Affordable Housing, Homelessness, State News

Affordable Housing A Central Focus of Bond Bill, Implementer


The bond authorization bill and budget implementation legislation passed over the last several days by the General Assembly makes affordable housing creation a central focus, with hundreds of millions of dollars in potential new resources provided by Gov. Dannel P. Malloy and endorsed by the legislature.

The bond bill provides $100 million in new affordable housing capital - $50 million in each year of the biennium - split equally between the Department of Economic and Community Development (DECD)'s Housing Trust Fund and its Flex program, which provides funding for housing creation, restoration and other related uses. The bond bill also provides DECD with $30 million in the first year of the biennium for up to 150 new units of permanent supportive housing. Beyond that unprecedented increase in direct funding for housing, the bond bill also authorizes:

  • $25 million in each year of the biennium for brownfields remediation administered by DECD. Old factories and other sites that require environmental cleanup can be converted to mixed-income and affordable housing.
  • $50 million in each of the two years for Urban Act funding, which can go toward affordable housing creation.
  • $20 million in each year for Small Town Economic Assistance Program (STEAP) grants that, likewise, can be used to support housing creation.

"Gov.

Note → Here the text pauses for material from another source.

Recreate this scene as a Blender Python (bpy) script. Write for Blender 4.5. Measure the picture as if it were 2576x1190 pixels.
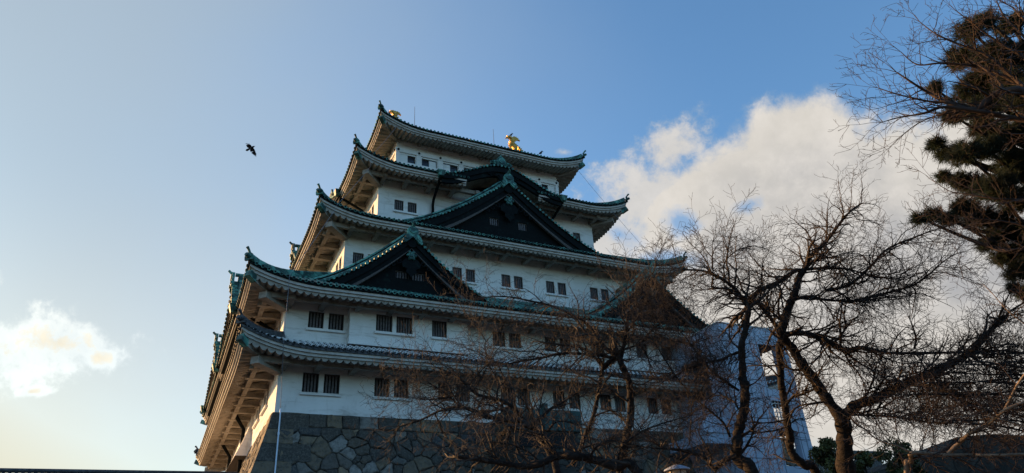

Malloy and the General Assembly have made it crystal clear that they are committed to ending homelessness by expanding the highly successful supportive housing initiative and that a safe, affordable and secure home is not only the ticket to individual opportunity but also the path to Connecticut's economic growth," said Howard Rifkin, interim executive director of the Partnership for Strong Communities. "This investment will create thousands of construction jobs and new, affordable homes for workers, families, disabled and elderly residents and the young adults we need to make Connecticut a prosperous place to work, live and build a business."

Additionally, regional planning organizations will get $7.2 million in the first year of the biennium and $7.4 million in the second year for grants to municipalities that provide joint services, which could be used for joint housing and development initiatives. The Department of Social Services will also get 150 Rental Assistance Payment (RAP) certificates for households being served by the Department of Children and Families.

The state budget, which was approved in May by the legislature, also included:

  • Authorization to expand the FUSE program for frequent users of expensive health, mental health and other state services so they can be served in less expensive, more effective supportive housing units with related services. The authorization would allow creation of 160 new FUSE units for individuals - beyond the current 80 FUSE units now in place - through use of budget funds that have been authorized.
  • $4 million in PILOT payments and tax abatements for municipalities with public housing to deter rent increases for public housing residents.